_The task_
Can the data below be echoed back word for word?

_Entries shown_
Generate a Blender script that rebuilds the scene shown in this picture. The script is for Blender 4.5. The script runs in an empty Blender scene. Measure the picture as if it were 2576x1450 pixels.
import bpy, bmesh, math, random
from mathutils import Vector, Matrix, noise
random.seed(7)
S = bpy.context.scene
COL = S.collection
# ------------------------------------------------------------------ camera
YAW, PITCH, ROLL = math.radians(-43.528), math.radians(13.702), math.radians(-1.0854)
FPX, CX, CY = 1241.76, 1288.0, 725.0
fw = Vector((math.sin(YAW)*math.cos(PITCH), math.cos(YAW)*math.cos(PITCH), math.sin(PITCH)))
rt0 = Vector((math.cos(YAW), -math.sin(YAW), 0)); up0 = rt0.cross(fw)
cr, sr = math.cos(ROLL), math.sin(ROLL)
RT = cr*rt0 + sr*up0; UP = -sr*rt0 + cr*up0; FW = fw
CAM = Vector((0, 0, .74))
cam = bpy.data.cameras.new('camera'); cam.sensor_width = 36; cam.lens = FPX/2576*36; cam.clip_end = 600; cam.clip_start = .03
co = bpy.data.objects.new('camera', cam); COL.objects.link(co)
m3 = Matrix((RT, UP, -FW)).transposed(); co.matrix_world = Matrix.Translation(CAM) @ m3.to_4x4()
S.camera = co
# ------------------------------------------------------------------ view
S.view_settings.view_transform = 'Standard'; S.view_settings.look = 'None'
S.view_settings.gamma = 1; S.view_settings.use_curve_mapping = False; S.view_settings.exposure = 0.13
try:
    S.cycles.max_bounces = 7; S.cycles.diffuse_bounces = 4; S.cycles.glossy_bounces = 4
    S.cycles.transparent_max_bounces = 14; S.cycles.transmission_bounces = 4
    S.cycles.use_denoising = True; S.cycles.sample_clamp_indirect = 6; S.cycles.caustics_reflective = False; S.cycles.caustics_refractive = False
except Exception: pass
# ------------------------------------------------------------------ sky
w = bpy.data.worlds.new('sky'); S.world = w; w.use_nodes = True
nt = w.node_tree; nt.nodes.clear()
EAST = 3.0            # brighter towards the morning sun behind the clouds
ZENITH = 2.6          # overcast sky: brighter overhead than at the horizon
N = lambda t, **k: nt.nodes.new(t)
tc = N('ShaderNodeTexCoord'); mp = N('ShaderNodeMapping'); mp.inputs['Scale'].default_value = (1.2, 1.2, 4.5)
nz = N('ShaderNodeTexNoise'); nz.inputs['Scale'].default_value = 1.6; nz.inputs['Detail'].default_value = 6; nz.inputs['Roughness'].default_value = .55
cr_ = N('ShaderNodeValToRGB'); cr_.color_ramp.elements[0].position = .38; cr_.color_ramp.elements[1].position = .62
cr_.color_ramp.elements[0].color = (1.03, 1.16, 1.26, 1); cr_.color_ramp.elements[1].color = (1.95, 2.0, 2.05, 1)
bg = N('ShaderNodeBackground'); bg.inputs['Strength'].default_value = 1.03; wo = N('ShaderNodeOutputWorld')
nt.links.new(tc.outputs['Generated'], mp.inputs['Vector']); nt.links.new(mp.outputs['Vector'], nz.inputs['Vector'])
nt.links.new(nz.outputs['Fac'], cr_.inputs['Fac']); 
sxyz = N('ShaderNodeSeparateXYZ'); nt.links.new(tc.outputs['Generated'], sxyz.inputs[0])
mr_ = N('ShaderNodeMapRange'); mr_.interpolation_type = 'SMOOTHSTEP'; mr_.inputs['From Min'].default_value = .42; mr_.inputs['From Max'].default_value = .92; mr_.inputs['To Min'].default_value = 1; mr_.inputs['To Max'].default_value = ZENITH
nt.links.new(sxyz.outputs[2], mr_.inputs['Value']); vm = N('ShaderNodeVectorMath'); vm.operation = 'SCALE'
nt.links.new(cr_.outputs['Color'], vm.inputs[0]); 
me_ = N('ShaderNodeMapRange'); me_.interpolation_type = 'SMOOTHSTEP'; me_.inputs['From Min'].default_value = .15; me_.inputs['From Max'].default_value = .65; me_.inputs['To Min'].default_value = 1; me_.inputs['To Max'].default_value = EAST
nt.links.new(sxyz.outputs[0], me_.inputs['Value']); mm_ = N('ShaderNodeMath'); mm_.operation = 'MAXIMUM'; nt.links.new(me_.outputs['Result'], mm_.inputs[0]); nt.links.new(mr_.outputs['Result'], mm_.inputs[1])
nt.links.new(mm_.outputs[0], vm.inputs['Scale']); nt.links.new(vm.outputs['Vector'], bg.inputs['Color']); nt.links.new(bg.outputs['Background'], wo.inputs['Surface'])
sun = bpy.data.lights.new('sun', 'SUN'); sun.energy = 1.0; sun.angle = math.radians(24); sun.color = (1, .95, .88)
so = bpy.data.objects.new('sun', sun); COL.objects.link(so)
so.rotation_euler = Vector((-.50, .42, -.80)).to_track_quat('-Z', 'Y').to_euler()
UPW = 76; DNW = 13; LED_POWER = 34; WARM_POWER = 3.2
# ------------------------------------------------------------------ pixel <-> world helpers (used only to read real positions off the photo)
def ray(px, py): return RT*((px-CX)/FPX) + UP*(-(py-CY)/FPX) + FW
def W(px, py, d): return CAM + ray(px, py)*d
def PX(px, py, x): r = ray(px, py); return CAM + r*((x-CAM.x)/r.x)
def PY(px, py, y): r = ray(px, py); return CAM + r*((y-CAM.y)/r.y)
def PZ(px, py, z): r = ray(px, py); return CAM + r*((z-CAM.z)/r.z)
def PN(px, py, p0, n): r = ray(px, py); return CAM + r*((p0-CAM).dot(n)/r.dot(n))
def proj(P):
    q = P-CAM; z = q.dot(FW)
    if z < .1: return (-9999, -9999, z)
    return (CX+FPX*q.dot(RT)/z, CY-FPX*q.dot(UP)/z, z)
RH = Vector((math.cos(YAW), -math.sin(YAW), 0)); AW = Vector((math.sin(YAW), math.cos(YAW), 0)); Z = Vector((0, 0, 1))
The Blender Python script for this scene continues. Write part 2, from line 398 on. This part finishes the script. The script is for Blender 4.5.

_Response to this task_
Generate a Blender script that rebuilds the scene shown in this picture. The script is for Blender 4.5. The script runs in an empty Blender scene. Measure the picture as if it were 2576x1450 pixels.
import bpy, bmesh, math, random
from mathutils import Vector, Matrix, noise
random.seed(7)
S = bpy.context.scene
COL = S.collection
# ------------------------------------------------------------------ camera
YAW, PITCH, ROLL = math.radians(-43.528), math.radians(13.702), math.radians(-1.0854)
FPX, CX, CY = 1241.76, 1288.0, 725.0
fw = Vector((math.sin(YAW)*math.cos(PITCH), math.cos(YAW)*math.cos(PITCH), math.sin(PITCH)))
rt0 = Vector((math.cos(YAW), -math.sin(YAW), 0)); up0 = rt0.cross(fw)
cr, sr = math.cos(ROLL), math.sin(ROLL)
RT = cr*rt0 + sr*up0; UP = -sr*rt0 + cr*up0; FW = fw
CAM = Vector((0, 0, .74))
cam = bpy.data.cameras.new('camera'); cam.sensor_width = 36; cam.lens = FPX/2576*36; cam.clip_end = 600; cam.clip_start = .03
co = bpy.data.objects.new('camera', cam); COL.objects.link(co)
m3 = Matrix((RT, UP, -FW)).transposed(); co.matrix_world = Matrix.Translation(CAM) @ m3.to_4x4()
S.camera = co
# ------------------------------------------------------------------ view
S.view_settings.view_transform = 'Standard'; S.view_settings.look = 'None'
S.view_settings.gamma = 1; S.view_settings.use_curve_mapping = False; S.view_settings.exposure = 0.13
try:
    S.cycles.max_bounces = 7; S.cycles.diffuse_bounces = 4; S.cycles.glossy_bounces = 4
    S.cycles.transparent_max_bounces = 14; S.cycles.transmission_bounces = 4
    S.cycles.use_denoising = True; S.cycles.sample_clamp_indirect = 6; S.cycles.caustics_reflective = False; S.cycles.caustics_refractive = False
except Exception: pass
# ------------------------------------------------------------------ sky
w = bpy.data.worlds.new('sky'); S.world = w; w.use_nodes = True
nt = w.node_tree; nt.nodes.clear()
EAST = 3.0            # brighter towards the morning sun behind the clouds
ZENITH = 2.6          # overcast sky: brighter overhead than at the horizon
N = lambda t, **k: nt.nodes.new(t)
tc = N('ShaderNodeTexCoord'); mp = N('ShaderNodeMapping'); mp.inputs['Scale'].default_value = (1.2, 1.2, 4.5)
nz = N('ShaderNodeTexNoise'); nz.inputs['Scale'].default_value = 1.6; nz.inputs['Detail'].default_value = 6; nz.inputs['Roughness'].default_value = .55
cr_ = N('ShaderNodeValToRGB'); cr_.color_ramp.elements[0].position = .38; cr_.color_ramp.elements[1].position = .62
cr_.color_ramp.elements[0].color = (1.03, 1.16, 1.26, 1); cr_.color_ramp.elements[1].color = (1.95, 2.0, 2.05, 1)
bg = N('ShaderNodeBackground'); bg.inputs['Strength'].default_value = 1.03; wo = N('ShaderNodeOutputWorld')
nt.links.new(tc.outputs['Generated'], mp.inputs['Vector']); nt.links.new(mp.outputs['Vector'], nz.inputs['Vector'])
nt.links.new(nz.outputs['Fac'], cr_.inputs['Fac']); 
sxyz = N('ShaderNodeSeparateXYZ'); nt.links.new(tc.outputs['Generated'], sxyz.inputs[0])
mr_ = N('ShaderNodeMapRange'); mr_.interpolation_type = 'SMOOTHSTEP'; mr_.inputs['From Min'].default_value = .42; mr_.inputs['From Max'].default_value = .92; mr_.inputs['To Min'].default_value = 1; mr_.inputs['To Max'].default_value = ZENITH
nt.links.new(sxyz.outputs[2], mr_.inputs['Value']); vm = N('ShaderNodeVectorMath'); vm.operation = 'SCALE'
nt.links.new(cr_.outputs['Color'], vm.inputs[0]); 
me_ = N('ShaderNodeMapRange'); me_.interpolation_type = 'SMOOTHSTEP'; me_.inputs['From Min'].default_value = .15; me_.inputs['From Max'].default_value = .65; me_.inputs['To Min'].default_value = 1; me_.inputs['To Max'].default_value = EAST
nt.links.new(sxyz.outputs[0], me_.inputs['Value']); mm_ = N('ShaderNodeMath'); mm_.operation = 'MAXIMUM'; nt.links.new(me_.outputs['Result'], mm_.inputs[0]); nt.links.new(mr_.outputs['Result'], mm_.inputs[1])
nt.links.new(mm_.outputs[0], vm.inputs['Scale']); nt.links.new(vm.outputs['Vector'], bg.inputs['Color']); nt.links.new(bg.outputs['Background'], wo.inputs['Surface'])
sun = bpy.data.lights.new('sun', 'SUN'); sun.energy = 1.0; sun.angle = math.radians(24); sun.color = (1, .95, .88)
so = bpy.data.objects.new('sun', sun); COL.objects.link(so)
so.rotation_euler = Vector((-.50, .42, -.80)).to_track_quat('-Z', 'Y').to_euler()
UPW = 76; DNW = 13; LED_POWER = 34; WARM_POWER = 3.2
# ------------------------------------------------------------------ pixel <-> world helpers (used only to read real positions off the photo)
def ray(px, py): return RT*((px-CX)/FPX) + UP*(-(py-CY)/FPX) + FW
def W(px, py, d): return CAM + ray(px, py)*d
def PX(px, py, x): r = ray(px, py); return CAM + r*((x-CAM.x)/r.x)
def PY(px, py, y): r = ray(px, py); return CAM + r*((y-CAM.y)/r.y)
def PZ(px, py, z): r = ray(px, py); return CAM + r*((z-CAM.z)/r.z)
def PN(px, py, p0, n): r = ray(px, py); return CAM + r*((p0-CAM).dot(n)/r.dot(n))
def proj(P):
    q = P-CAM; z = q.dot(FW)
    if z < .1: return (-9999, -9999, z)
    return (CX+FPX*q.dot(RT)/z, CY-FPX*q.dot(UP)/z, z)
RH = Vector((math.cos(YAW), -math.sin(YAW), 0)); AW = Vector((math.sin(YAW), math.cos(YAW), 0)); Z = Vector((0, 0, 1))
The Blender Python script for this scene continues. Write part 2, from line 398 on. This part finishes the script. The script is for Blender 4.5.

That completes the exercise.